Fleuron de l’industrie automobile américaine au début du XXe siècle, Détroit décline à partir des années 50. La ville perd plus de la moitié de sa population entre 1960 et 2010. Détroit comptait 1,8 millions d’habitants en 1960 et moins de 700 000 en 2016. Chômage et pauvreté explosent durant ces décennies. Face à cette crise les habitants multiplient les expérimentations d’agriculture urbaine.
Quartiers vides, désert alimentaire
Les friches représentent un tiers de la ville de Détroit. Dans certains secteurs abandonnés par les habitants, mais également par les commerces, il devient difficile de se procurer de la nourriture saine. Ce phénomène est lié à la disparition des épiceries et à l’apparition de fast food : la nourriture est peu chère mais de mauvaise qualité. Conséquence de ces desert food : obésité et diabète explosent dans les quartiers pauvres désertés. L’agriculture urbaine se présente alors comme une opportunité pour faire face à ces problèmes de santé et d’alimentation. Les habitants investissent les espaces abandonnés pour y implanter des jardins collectifs, des fermes urbaines communautaires … 1600 structures de ce type existent désormais à Détroit. Y sont associés des soupes populaires et des programmes sociaux d’alimentation, qui permettent à la population pauvre de se nourrir sainement, gratuitement ou à très bas prix.
Une agriculture urbaine ancrée dans une longue histoire
L’histoire de l’agriculture urbaine de Détroit remonte à la fin du XIXe siècle. Le maire, confronté à une dépression économique, lance les « Potato Patches » : les terrains en friche sont systématiquement mis en culture pour venir en aide aux plus pauvres.
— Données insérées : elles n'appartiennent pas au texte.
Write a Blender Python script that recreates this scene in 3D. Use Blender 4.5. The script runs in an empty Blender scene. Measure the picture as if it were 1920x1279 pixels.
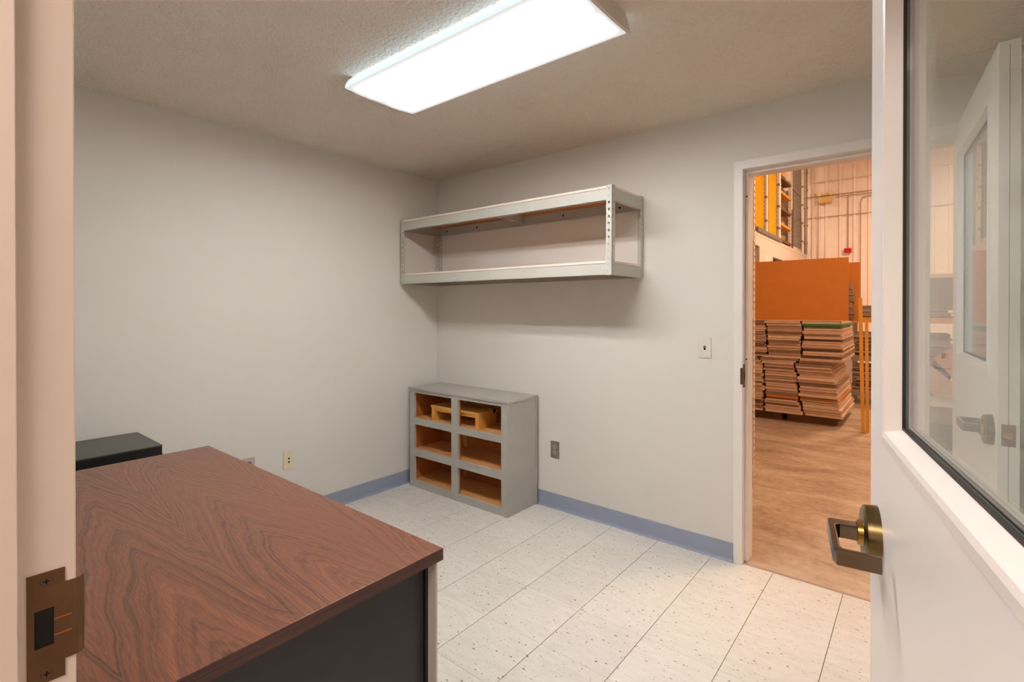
import bpy, bmesh, math, random
from mathutils import Vector, Matrix
random.seed(7)
C = bpy.context.scene.collection
sc = bpy.context.scene
R = math.radians

# ------------------------------------------------------------------ camera, world, lights, exposure
cam_d = bpy.data.cameras.new('camera'); cam = bpy.data.objects.new('camera', cam_d); C.objects.link(cam)
cam.location = (3.1517, -2.8650, 1.3691)
cam.rotation_euler = (R(90 - 0.2633), 0, R(39.2176))
cam_d.sensor_width = 36; cam_d.lens = 17.654
cam_d.shift_x = 0; cam_d.shift_y = -0.0285
cam_d.clip_start = 0.01; cam_d.clip_end = 100
sc.camera = cam
sc.view_settings.view_transform = 'Standard'; sc.view_settings.look = 'None'
sc.view_settings.gamma = 1; sc.view_settings.use_curve_mapping = False
sc.view_settings.exposure = 0.0
w = bpy.data.worlds.new('world'); sc.world = w; w.use_nodes = True
w.node_tree.nodes['Background'].inputs[0].default_value = (1.0, 0.85, 0.7, 1)
w.node_tree.nodes['Background'].inputs[1].default_value = 0.15

def area(name, loc, rot, sx, sy, power, col):
    d = bpy.data.lights.new(name, 'AREA'); d.shape = 'RECTANGLE'; d.size = sx; d.size_y = sy
    d.energy = power; d.color = col
    o = bpy.data.objects.new(name, d); o.location = loc; o.rotation_euler = rot; C.objects.link(o); return o
WARM = (1.0, 0.69, 0.45)
area('warehouse_bay_light', (3.5, 1.5, 4.8), (0, 0, 0), 0.9, 0.9, 105, WARM)
area('warehouse_bay_light', (3.6, 7.4, 4.75), (0, 0, 0), 0.9, 0.9, 220, WARM)
area('warehouse_bay_light', (6.6, 5.5, 5.2), (0, 0, 0), 0.9, 0.9, 130, WARM)
area('warehouse_bay_light', (-0.6, 8.5, 5.4), (0, 0, 0), 0.9, 0.9, 90, WARM)
area('hall_ceiling_light', (2.75, -3.55, 2.40), (0, 0, 0), 1.2, 0.6, 42, (1.0, 0.87, 0.79))
LENS = 72.0          # radiance of the ceiling fixture's diffuser
LAMP_COL = (1.0, 0.99, 0.98)

# ------------------------------------------------------------------ materials
def lin(c):
    return tuple(((x/255)/12.92 if x/255 <= 0.04045 else ((x/255+0.055)/1.055)**2.4) for x in c)
class NT:
    def __init__(s, name):
        s.m = bpy.data.materials.new(name); s.m.use_nodes = True
        s.t = s.m.node_tree; s.b = s.t.nodes['Principled BSDF']; s.out = s.t.nodes['Material Output']
    def n(s, typ, **kw):
        x = s.t.nodes.new(typ)
        for k, v in kw.items():
            if k.startswith('i_'): x.inputs[int(k[2:])].default_value = v
            else: setattr(x, k, v)
        return x
    def l(s, a, b): s.t.links.new(a, b)
    def math(s, op, a, b=None, clamp=False):
        x = s.t.nodes.new('ShaderNodeMath'); x.operation = op; x.use_clamp = clamp
        for i, v in enumerate((a, b)):
            if v is None: continue
            if isinstance(v, (int, float)): x.inputs[i].default_value = v
            else: s.l(v, x.inputs[i])
        return x.outputs[0]
    def ramp(s, fac, stops):
        x = s.t.nodes.new('ShaderNodeValToRGB'); s.l(fac, x.inputs[0])
        e = x.color_ramp.elements
        while len(e) < len(stops): e.new(0.5)
        for i, (p, c) in enumerate(stops):
            e[i].position = p; e[i].color = (*c, 1)
        return x.outputs[0]
    def mix(s, fac, a, b, blend='MIX'):
        x = s.t.nodes.new('ShaderNodeMix'); x.data_type = 'RGBA'; x.blend_type = blend
        for i, v in ((0, fac), (6, a), (7, b)):
            if isinstance(v, (int, float)): x.inputs[i].default_value = v
            elif isinstance(v, tuple): x.inputs[i].default_value = (*v, 1)
            else: s.l(v, x.inputs[i])
        return x.outputs[2]
    def pos(s, scale=(1, 1, 1), kind='obj', rot=(0, 0, 0), rnd=False):
        if kind == 'obj': o = s.n('ShaderNodeTexCoord').outputs['Object']
        else: o = s.n('ShaderNodeNewGeometry').outputs['Position']
        if rnd:
            r = s.n('ShaderNodeObjectInfo').outputs['Random']
            v = s.n('ShaderNodeVectorMath', operation='SCALE'); v.inputs[0].default_value = (31, 17, 5); s.l(r, v.inputs['Scale'])
            a = s.n('ShaderNodeVectorMath', operation='ADD'); s.l(o, a.inputs[0]); s.l(v.outputs[0], a.inputs[1]); o = a.outputs[0]
        mp = s.n('ShaderNodeMapping'); s.l(o, mp.inputs[0]); mp.inputs['Scale'].default_value = scale; mp.inputs['Rotation'].default_value = rot
        return mp.outputs[0]
    def noise(s, vec, scale, detail=3, rough=0.5, dist=0.0):
        x = s.n('ShaderNodeTexNoise'); s.l(vec, x.inputs['Vector'])
        x.inputs['Scale'].default_value = scale; x.inputs['Detail'].default_value = detail
        x.inputs['Roughness'].default_value = rough; x.inputs['Distortion'].default_value = dist
        return x.outputs[0]
    def bump(s, h, strength, dist):
        x = s.n('ShaderNodeBump'); x.inputs['Strength'].default_value = strength; x.inputs['Distance'].default_value = dist
        s.l(h, x.inputs['Height']); s.l(x.outputs[0], s.b.inputs['Normal'])
    def base(s, c):
        if isinstance(c, tuple): s.b.inputs['Base Color'].default_value = (*c, 1)
        else: s.l(c, s.b.inputs['Base Color'])
    def rough(s, r): s.b.inputs['Roughness'].default_value = r
def paint(name, rgb, rough=0.5, metal=0.0, var=0.04, vs=6, bump=0.0, bs=200, bd=0.0005, spec=None, rnd=False):
    t = NT(name); c = lin(rgb)
    v = t.noise(t.pos(kind='world', rnd=rnd), vs, 4)
    t.base(t.ramp(v, [(0.3, tuple(x*(1-var) for x in c)), (0.7, tuple(min(1, x*(1+var)) for x in c))]))
    t.rough(rough); t.b.inputs['Metallic'].default_value = metal
    if spec is not None: t.b.inputs['Specular IOR Level'].default_value = spec
    if bump: t.bump(t.noise(t.pos(kind='world'), bs, 3), bump, bd)
    return t.m
M = {}
M['wall'] = paint('wall_paint', (226, 222, 215), 0.55, var=0.015, vs=2, bump=0.35, bs=260, bd=0.0006)
M['trim'] = paint('frame_paint', (240, 234, 229), 0.35, var=0.012, vs=3)
M['trim_near'] = paint('cream_frame_paint', (226, 210, 196), 0.35, var=0.012, vs=3)
M['door'] = paint('door_paint', (232, 228, 225), 0.30, var=0.01, vs=2)
M['hall'] = paint('hall_paint', (222, 208, 194), 0.6, var=0.02)
M['gasket'] = paint('black_rubber', (26, 22, 22), 0.6)
M['bronze'] = paint('bronze_plate', (104, 74, 52), 0.42, 0.75, var=0.15, vs=30)
M['dark'] = paint('dark_void', (14, 12, 11), 0.9)
M['gold'] = paint('worn_brass', (190, 120, 62), 0.35, 0.8)
M['collar'] = paint('brass_collar', (156, 122, 64), 0.25, 1.0)
M['lever'] = paint('aged_nickel_lever', (122, 112, 98), 0.22, 1.0, var=0.1, vs=20)
M['rose'] = paint('aged_bronze_rose', (116, 100, 68), 0.27, 1.0, var=0.12, vs=20)
M['base'] = paint('vinyl_baseboard', (150, 158, 178), 0.42, var=0.02)
M['shelf'] = paint('shelf_enamel', (196, 194, 184), 0.4, var=0.02)
M['cab'] = paint('cabinet_paint', (176, 172, 165), 0.45, var=0.04, vs=9, bump=0.2, bs=90)
M['white'] = paint('white_plastic', (226, 218, 214), 0.35)
M['ivory'] = paint('ivory_plastic', (228, 218, 186), 0.4)
M['greyplate'] = paint('grey_plate', (128, 116, 106), 0.5)
M['steelplate'] = paint('stainless_plate', (196, 182, 178), 0.35, 0.5)
M['blackbody'] = paint('black_cabinet', (9, 9, 9), 0.55)
M['black'] = paint('black_enamel', (25, 22, 21), 0.38, var=0.08, vs=12, bump=0.15, bs=500, bd=0.0003)
M['blacktop'] = paint('black_leather_top', (66, 65, 62), 0.38, var=0.08, vs=12)
M['alu'] = paint('aluminium_leg', (200, 192, 190), 0.4, 0.0)
M['siding'] = paint('siding_paint', (246, 234, 228), 0.5, var=0.03)
M['mezz'] = paint('mezzanine_paint', (224, 208, 196), 0.6, var=0.04)
M['galv'] = paint('galvanised', (150, 140, 130), 0.45, 0.6, var=0.12, vs=20)
M['kick'] = paint('grey_kickplate', (120, 112, 106), 0.6)
M['yellow'] = paint('yellow_mesh', (255, 206, 30), 0.5, var=0.1)
M['yellow_sheet'] = paint('orange_yellow_panel', (236, 160, 16), 0.6, var=0.12)
M['conduit'] = paint('white_conduit', (236, 226, 216), 0.5)
M['greyconduit'] = paint('grey_conduit', (172, 146, 130), 0.5)
M['beige'] = paint('beige_housing', (226, 190, 120), 0.45)
M['lamp_glass'] = paint('lamp_head_glass', (240, 220, 170), 0.15)
M['red'] = paint('alarm_red', (196, 16, 14), 0.35)
M['lumber'] = paint('yellow_lumber', (226, 160, 66), 0.6, var=0.1)
M['orange_board'] = paint('orange_hardboard', (208, 126, 44), 0.6, var=0.05)
M['green'] = paint('green_board', (30, 130, 62), 0.5)
M['tote'] = paint('dark_tote', (96, 104, 104), 0.5, var=0.1)
M['cart'] = paint('brown_carton', (176, 138, 104), 0.8, var=0.06)
M['greybin'] = paint('grey_bin', (150, 140, 130), 0.7, var=0.06)
M['palewood'] = paint('pallet_wood', (120, 84, 52), 0.8, var=0.15)
M['fixture'] = paint('fixture_plastic', (222, 212, 200), 0.5)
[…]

En 1931, toujours pour accompagner des difficultés économiques, des jardins sont mis à la disposition des habitants pour cultiver leurs légumes. On retrouve dans ces deux exemples les formes d’agriculture urbaine actuelles de Détroit. La première expérience consistait à utiliser des terres pour redistribuer la nourriture. La seconde expérience proposait aux habitants de produire eux-même. L’histoire agricole de Détroit trouve également son origine dans l’arrivée de nombreux afro-américains. A la fin du XIXe siècle et au début du XXe siècle, ils quittent en nombre les états du sud pour s’installer dans le nord des États-Unis. Ces populations émigrent pour fuir les persécutions et la ségrégation. D’origine rurale, elles apportent leur savoir-faire en terme de production alimentaire.
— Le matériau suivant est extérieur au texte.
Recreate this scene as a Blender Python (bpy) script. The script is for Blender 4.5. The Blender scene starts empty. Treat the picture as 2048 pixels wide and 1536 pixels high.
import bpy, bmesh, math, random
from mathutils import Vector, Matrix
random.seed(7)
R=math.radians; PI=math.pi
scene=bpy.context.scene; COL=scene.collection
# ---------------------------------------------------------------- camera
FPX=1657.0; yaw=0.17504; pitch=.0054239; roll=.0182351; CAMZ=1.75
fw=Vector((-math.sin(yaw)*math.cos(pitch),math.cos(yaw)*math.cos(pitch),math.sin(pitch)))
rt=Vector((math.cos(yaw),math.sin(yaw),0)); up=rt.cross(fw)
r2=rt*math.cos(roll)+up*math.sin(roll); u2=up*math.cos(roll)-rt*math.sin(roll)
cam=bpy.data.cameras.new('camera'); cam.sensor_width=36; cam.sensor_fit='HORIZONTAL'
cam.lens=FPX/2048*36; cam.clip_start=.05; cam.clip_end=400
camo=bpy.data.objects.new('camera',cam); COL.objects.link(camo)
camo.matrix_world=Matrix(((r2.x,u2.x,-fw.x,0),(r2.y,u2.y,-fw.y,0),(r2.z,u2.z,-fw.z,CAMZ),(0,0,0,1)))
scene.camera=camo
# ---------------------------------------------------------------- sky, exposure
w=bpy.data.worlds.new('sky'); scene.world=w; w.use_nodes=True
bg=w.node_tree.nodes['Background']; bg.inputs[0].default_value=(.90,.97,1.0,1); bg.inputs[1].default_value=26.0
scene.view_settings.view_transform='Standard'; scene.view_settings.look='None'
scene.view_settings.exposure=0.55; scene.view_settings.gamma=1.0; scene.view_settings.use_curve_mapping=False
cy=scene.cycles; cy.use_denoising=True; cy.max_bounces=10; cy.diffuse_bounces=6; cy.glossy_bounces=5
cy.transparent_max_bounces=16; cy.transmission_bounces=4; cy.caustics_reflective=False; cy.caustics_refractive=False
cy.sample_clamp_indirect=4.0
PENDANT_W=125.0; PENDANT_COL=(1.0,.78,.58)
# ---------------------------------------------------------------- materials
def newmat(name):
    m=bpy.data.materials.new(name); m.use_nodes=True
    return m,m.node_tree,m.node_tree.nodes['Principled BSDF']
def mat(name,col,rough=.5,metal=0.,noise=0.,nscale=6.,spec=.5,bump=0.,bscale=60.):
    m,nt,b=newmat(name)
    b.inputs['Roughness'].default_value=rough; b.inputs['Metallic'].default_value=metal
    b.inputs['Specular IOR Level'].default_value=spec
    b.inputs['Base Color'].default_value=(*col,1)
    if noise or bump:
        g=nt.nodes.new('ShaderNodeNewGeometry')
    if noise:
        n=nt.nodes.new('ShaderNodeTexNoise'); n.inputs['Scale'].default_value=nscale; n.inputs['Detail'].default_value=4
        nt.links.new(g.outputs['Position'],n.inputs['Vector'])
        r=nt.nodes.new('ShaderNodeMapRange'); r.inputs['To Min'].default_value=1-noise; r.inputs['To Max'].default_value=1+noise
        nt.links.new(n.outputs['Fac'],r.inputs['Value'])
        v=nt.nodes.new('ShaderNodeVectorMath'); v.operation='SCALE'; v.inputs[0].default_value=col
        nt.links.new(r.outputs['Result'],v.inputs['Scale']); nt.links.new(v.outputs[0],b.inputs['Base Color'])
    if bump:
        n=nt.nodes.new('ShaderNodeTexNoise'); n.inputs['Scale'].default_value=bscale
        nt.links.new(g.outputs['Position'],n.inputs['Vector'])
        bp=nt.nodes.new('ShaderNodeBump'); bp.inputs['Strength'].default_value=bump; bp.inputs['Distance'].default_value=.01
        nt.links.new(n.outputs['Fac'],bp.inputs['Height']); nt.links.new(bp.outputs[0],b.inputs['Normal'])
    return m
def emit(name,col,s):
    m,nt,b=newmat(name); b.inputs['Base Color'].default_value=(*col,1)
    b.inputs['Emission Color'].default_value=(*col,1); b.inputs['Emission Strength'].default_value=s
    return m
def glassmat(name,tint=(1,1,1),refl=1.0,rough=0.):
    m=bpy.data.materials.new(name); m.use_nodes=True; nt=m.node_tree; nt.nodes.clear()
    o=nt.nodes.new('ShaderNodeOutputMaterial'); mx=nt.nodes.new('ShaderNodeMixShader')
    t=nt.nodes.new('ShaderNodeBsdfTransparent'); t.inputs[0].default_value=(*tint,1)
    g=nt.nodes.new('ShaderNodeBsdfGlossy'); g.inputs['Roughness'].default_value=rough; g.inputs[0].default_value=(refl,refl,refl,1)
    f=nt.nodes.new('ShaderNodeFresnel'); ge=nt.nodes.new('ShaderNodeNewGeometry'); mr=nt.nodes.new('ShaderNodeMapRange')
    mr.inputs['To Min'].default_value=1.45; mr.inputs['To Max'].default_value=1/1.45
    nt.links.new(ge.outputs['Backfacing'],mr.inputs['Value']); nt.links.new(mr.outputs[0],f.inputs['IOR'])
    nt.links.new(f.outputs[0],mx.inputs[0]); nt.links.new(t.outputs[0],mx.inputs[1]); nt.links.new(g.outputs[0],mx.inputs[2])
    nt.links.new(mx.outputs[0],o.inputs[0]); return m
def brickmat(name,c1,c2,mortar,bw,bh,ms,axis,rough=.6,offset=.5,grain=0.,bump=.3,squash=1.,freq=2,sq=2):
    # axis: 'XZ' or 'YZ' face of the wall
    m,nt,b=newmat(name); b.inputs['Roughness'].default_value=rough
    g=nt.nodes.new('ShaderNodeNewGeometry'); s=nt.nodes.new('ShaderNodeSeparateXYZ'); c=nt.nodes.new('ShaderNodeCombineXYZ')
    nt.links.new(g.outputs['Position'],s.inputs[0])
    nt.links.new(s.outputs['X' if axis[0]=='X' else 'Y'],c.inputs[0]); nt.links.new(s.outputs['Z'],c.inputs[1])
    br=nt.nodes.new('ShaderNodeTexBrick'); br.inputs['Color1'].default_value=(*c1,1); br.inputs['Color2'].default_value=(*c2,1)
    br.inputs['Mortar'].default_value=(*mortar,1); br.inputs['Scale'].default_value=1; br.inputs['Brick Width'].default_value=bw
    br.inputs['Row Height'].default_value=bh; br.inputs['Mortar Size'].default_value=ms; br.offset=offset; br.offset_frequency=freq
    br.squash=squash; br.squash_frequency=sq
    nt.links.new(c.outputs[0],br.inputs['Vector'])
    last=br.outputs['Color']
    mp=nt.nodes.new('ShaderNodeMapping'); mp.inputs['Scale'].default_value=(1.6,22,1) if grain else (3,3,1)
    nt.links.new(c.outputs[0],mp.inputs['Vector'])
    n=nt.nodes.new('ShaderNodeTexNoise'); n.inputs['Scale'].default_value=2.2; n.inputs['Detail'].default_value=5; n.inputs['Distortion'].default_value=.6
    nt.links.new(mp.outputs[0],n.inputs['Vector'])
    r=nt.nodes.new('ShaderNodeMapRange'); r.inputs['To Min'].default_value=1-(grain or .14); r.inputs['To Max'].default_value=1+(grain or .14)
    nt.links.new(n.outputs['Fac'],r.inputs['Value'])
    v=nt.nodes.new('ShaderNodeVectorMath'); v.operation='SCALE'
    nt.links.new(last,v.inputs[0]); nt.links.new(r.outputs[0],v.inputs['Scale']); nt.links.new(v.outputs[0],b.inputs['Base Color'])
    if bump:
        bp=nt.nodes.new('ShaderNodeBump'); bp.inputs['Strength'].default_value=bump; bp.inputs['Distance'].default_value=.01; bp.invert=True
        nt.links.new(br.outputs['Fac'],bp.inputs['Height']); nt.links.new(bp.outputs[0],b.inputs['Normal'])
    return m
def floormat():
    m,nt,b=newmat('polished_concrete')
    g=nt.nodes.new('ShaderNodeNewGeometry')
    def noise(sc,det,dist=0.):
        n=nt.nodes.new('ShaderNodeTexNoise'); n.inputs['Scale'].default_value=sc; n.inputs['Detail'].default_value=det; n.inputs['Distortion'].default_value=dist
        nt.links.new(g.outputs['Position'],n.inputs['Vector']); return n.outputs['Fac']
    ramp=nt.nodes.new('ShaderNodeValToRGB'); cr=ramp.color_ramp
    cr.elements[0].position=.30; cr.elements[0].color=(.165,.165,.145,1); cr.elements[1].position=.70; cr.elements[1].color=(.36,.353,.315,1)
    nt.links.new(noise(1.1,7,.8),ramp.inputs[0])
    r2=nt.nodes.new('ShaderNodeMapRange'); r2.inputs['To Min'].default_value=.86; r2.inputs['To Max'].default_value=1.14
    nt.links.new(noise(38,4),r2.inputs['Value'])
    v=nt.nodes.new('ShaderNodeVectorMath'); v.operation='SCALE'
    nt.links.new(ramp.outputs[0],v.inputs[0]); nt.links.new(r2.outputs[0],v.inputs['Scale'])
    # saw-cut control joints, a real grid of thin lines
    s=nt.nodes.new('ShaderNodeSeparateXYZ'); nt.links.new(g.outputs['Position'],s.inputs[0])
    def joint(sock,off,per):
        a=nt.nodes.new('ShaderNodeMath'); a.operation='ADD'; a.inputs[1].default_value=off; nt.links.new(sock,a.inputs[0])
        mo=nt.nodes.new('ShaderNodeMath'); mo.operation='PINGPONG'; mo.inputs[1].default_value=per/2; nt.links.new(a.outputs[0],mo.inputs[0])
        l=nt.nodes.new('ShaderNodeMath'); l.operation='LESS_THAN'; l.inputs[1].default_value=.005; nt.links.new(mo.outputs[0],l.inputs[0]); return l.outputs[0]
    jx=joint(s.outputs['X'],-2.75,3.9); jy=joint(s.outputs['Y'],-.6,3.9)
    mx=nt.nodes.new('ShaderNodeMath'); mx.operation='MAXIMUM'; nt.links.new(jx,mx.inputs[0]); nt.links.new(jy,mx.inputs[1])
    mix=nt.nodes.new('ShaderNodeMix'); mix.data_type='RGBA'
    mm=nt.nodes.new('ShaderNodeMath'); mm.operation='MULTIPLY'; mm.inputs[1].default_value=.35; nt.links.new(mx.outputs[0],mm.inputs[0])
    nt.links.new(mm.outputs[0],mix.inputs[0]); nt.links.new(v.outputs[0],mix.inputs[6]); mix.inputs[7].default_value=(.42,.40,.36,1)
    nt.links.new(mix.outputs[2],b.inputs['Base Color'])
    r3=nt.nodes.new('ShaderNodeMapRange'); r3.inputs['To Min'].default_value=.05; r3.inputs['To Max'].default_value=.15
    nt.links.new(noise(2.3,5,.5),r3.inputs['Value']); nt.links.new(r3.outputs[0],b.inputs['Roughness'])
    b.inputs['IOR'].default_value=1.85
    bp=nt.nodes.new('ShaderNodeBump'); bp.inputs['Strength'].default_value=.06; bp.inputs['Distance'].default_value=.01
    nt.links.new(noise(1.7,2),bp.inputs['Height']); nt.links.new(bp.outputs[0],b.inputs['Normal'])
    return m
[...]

Un modèle qui a ses limites
L’agriculture urbaine, à elle seule, ne sauvera pas Détroit : la ville perd encore des habitants. Son renouveau économique passera nécessairement par l’installation de nouvelles entreprises. De même, les quantités de nourriture produites restent minimes, quelques centaines de tonnes par an, quand des villes des pays du Sud produisent plusieurs centaine de milliers de tonnes … L’intérêt de l’expérience réside peut-être ailleurs. Elle présente un retour massif de la production alimentaire dans une ville occidentale et c’est sans doute la clef de la notoriété de l’agriculture urbaine « made in Détroit ». La solidarité du modèle, l’apport aux plus pauvres d’une nourriture saine, son rôle de transformation sociale sont à souligner et peuvent nous inspirer. L’agriculture urbaine ne nourrira pas les villes, mais peut contribuer à modeler nos cités de manière plus durable et solidaire.